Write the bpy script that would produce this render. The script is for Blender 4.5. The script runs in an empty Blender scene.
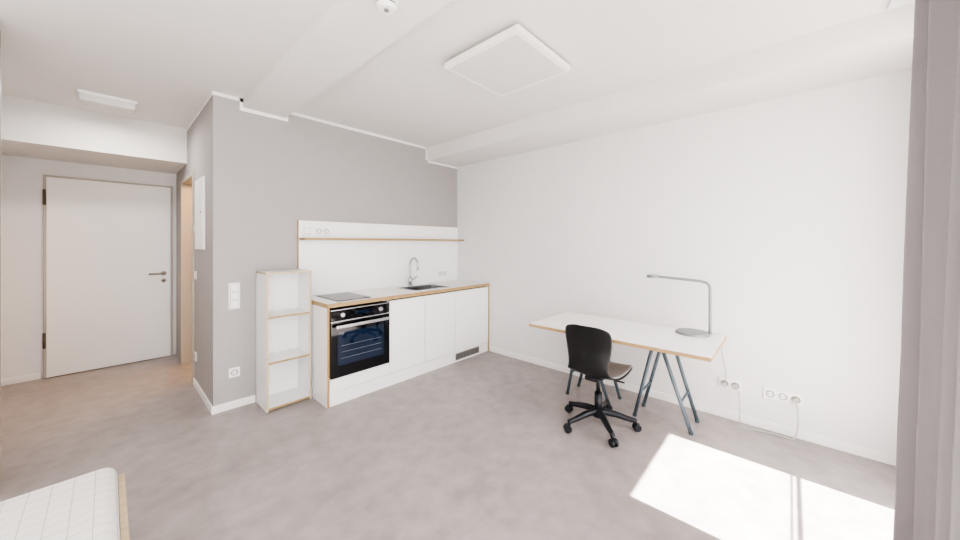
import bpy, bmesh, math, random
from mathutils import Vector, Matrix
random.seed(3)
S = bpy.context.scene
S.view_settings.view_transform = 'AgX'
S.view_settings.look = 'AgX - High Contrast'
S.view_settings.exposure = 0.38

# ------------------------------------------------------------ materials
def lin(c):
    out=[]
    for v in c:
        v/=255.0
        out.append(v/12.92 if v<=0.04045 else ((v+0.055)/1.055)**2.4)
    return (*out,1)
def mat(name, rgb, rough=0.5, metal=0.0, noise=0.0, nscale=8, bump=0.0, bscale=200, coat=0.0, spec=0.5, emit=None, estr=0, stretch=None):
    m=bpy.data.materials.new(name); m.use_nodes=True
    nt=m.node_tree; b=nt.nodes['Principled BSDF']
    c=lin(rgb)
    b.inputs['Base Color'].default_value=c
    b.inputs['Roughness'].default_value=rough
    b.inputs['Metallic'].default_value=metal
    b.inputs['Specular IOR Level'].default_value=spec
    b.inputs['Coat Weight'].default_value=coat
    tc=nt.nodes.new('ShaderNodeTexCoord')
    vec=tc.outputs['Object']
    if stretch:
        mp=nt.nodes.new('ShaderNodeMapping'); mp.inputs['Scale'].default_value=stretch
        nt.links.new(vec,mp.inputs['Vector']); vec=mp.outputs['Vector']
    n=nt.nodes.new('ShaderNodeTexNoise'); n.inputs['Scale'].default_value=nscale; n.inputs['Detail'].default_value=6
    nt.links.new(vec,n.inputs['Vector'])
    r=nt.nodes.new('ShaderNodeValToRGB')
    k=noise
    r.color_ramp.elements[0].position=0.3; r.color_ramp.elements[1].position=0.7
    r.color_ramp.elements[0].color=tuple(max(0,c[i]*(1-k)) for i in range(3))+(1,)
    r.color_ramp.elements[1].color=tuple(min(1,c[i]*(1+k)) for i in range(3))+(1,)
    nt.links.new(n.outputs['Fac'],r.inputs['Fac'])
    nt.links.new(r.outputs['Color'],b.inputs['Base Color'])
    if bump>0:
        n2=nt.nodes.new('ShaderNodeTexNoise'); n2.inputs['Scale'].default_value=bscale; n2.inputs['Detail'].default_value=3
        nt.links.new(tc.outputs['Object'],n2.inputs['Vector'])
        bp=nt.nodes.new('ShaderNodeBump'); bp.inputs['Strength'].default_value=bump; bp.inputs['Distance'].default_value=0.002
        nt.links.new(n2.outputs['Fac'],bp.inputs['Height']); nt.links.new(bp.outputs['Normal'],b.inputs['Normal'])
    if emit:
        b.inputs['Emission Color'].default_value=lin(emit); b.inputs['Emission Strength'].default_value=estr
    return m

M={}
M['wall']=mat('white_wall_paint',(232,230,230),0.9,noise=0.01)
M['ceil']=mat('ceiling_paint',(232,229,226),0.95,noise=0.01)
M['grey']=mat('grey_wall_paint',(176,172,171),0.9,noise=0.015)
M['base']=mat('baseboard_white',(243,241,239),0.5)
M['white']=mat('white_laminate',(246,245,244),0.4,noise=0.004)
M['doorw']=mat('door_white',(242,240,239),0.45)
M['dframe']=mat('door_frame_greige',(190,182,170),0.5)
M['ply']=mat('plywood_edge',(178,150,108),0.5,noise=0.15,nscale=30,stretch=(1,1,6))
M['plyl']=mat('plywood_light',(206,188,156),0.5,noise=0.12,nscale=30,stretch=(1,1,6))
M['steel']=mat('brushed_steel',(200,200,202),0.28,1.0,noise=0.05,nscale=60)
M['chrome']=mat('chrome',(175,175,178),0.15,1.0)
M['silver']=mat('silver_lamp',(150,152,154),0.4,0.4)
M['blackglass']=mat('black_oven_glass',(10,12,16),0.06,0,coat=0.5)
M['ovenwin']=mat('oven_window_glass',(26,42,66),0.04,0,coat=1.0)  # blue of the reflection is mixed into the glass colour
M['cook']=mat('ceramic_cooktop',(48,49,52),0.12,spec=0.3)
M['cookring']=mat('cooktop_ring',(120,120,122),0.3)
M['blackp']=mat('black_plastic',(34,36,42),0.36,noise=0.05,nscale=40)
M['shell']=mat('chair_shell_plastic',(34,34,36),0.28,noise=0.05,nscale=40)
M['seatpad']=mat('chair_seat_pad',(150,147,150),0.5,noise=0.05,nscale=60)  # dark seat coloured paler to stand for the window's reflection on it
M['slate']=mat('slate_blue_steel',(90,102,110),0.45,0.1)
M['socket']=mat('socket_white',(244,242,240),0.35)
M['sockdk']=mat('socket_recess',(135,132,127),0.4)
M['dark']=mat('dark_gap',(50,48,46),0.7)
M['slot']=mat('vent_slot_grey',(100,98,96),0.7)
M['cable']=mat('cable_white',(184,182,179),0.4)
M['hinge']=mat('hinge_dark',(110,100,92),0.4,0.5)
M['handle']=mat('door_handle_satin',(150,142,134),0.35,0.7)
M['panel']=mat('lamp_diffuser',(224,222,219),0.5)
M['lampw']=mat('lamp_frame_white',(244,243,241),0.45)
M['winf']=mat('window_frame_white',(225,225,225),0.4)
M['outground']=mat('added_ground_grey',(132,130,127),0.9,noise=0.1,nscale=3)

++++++

Output an exact copy of the material, with the pictures removed.

Write the bpy script that would produce this render. The script is for Blender 4.5. The script runs in an empty Blender scene.
import bpy, bmesh, math, random
from mathutils import Vector, Matrix
random.seed(3)
S = bpy.context.scene
S.view_settings.view_transform = 'AgX'
S.view_settings.look = 'AgX - High Contrast'
S.view_settings.exposure = 0.38

# ------------------------------------------------------------ materials
def lin(c):
    out=[]
    for v in c:
        v/=255.0
        out.append(v/12.92 if v<=0.04045 else ((v+0.055)/1.055)**2.4)
    return (*out,1)
def mat(name, rgb, rough=0.5, metal=0.0, noise=0.0, nscale=8, bump=0.0, bscale=200, coat=0.0, spec=0.5, emit=None, estr=0, stretch=None):
    m=bpy.data.materials.new(name); m.use_nodes=True
    nt=m.node_tree; b=nt.nodes['Principled BSDF']
    c=lin(rgb)
    b.inputs['Base Color'].default_value=c
    b.inputs['Roughness'].default_value=rough
    b.inputs['Metallic'].default_value=metal
    b.inputs['Specular IOR Level'].default_value=spec
    b.inputs['Coat Weight'].default_value=coat
    tc=nt.nodes.new('ShaderNodeTexCoord')
    vec=tc.outputs['Object']
    if stretch:
        mp=nt.nodes.new('ShaderNodeMapping'); mp.inputs['Scale'].default_value=stretch
        nt.links.new(vec,mp.inputs['Vector']); vec=mp.outputs['Vector']
    n=nt.nodes.new('ShaderNodeTexNoise'); n.inputs['Scale'].default_value=nscale; n.inputs['Detail'].default_value=6
    nt.links.new(vec,n.inputs['Vector'])
    r=nt.nodes.new('ShaderNodeValToRGB')
    k=noise
    r.color_ramp.elements[0].position=0.3; r.color_ramp.elements[1].position=0.7
    r.color_ramp.elements[0].color=tuple(max(0,c[i]*(1-k)) for i in range(3))+(1,)
    r.color_ramp.elements[1].color=tuple(min(1,c[i]*(1+k)) for i in range(3))+(1,)
    nt.links.new(n.outputs['Fac'],r.inputs['Fac'])
    nt.links.new(r.outputs['Color'],b.inputs['Base Color'])
    if bump>0:
        n2=nt.nodes.new('ShaderNodeTexNoise'); n2.inputs['Scale'].default_value=bscale; n2.inputs['Detail'].default_value=3
        nt.links.new(tc.outputs['Object'],n2.inputs['Vector'])
        bp=nt.nodes.new('ShaderNodeBump'); bp.inputs['Strength'].default_value=bump; bp.inputs['Distance'].default_value=0.002
        nt.links.new(n2.outputs['Fac'],bp.inputs['Height']); nt.links.new(bp.outputs['Normal'],b.inputs['Normal'])
    if emit:
        b.inputs['Emission Color'].default_value=lin(emit); b.inputs['Emission Strength'].default_value=estr
    return m

M={}
M['wall']=mat('white_wall_paint',(232,230,230),0.9,noise=0.01)
M['ceil']=mat('ceiling_paint',(232,229,226),0.95,noise=0.01)
M['grey']=mat('grey_wall_paint',(176,172,171),0.9,noise=0.015)
M['base']=mat('baseboard_white',(243,241,239),0.5)
M['white']=mat('white_laminate',(246,245,244),0.4,noise=0.004)
M['doorw']=mat('door_white',(242,240,239),0.45)
M['dframe']=mat('door_frame_greige',(190,182,170),0.5)
M['ply']=mat('plywood_edge',(178,150,108),0.5,noise=0.15,nscale=30,stretch=(1,1,6))
M['plyl']=mat('plywood_light',(206,188,156),0.5,noise=0.12,nscale=30,stretch=(1,1,6))
M['steel']=mat('brushed_steel',(200,200,202),0.28,1.0,noise=0.05,nscale=60)
M['chrome']=mat('chrome',(175,175,178),0.15,1.0)
M['silver']=mat('silver_lamp',(150,152,154),0.4,0.4)
M['blackglass']=mat('black_oven_glass',(10,12,16),0.06,0,coat=0.5)
M['ovenwin']=mat('oven_window_glass',(26,42,66),0.04,0,coat=1.0)  # blue of the reflection is mixed into the glass colour
M['cook']=mat('ceramic_cooktop',(48,49,52),0.12,spec=0.3)
M['cookring']=mat('cooktop_ring',(120,120,122),0.3)
M['blackp']=mat('black_plastic',(34,36,42),0.36,noise=0.05,nscale=40)
M['shell']=mat('chair_shell_plastic',(34,34,36),0.28,noise=0.05,nscale=40)
M['seatpad']=mat('chair_seat_pad',(150,147,150),0.5,noise=0.05,nscale=60)  # dark seat coloured paler to stand for the window's reflection on it
M['slate']=mat('slate_blue_steel',(90,102,110),0.45,0.1)
M['socket']=mat('socket_white',(244,242,240),0.35)
M['sockdk']=mat('socket_recess',(135,132,127),0.4)
M['dark']=mat('dark_gap',(50,48,46),0.7)
M['slot']=mat('vent_slot_grey',(100,98,96),0.7)
M['cable']=mat('cable_white',(184,182,179),0.4)
M['hinge']=mat('hinge_dark',(110,100,92),0.4,0.5)
M['handle']=mat('door_handle_satin',(150,142,134),0.35,0.7)
M['panel']=mat('lamp_diffuser',(224,222,219),0.5)
M['lampw']=mat('lamp_frame_white',(244,243,241),0.45)
M['winf']=mat('window_frame_white',(225,225,225),0.4)
M['outground']=mat('added_ground_grey',(132,130,127),0.9,noise=0.1,nscale=3)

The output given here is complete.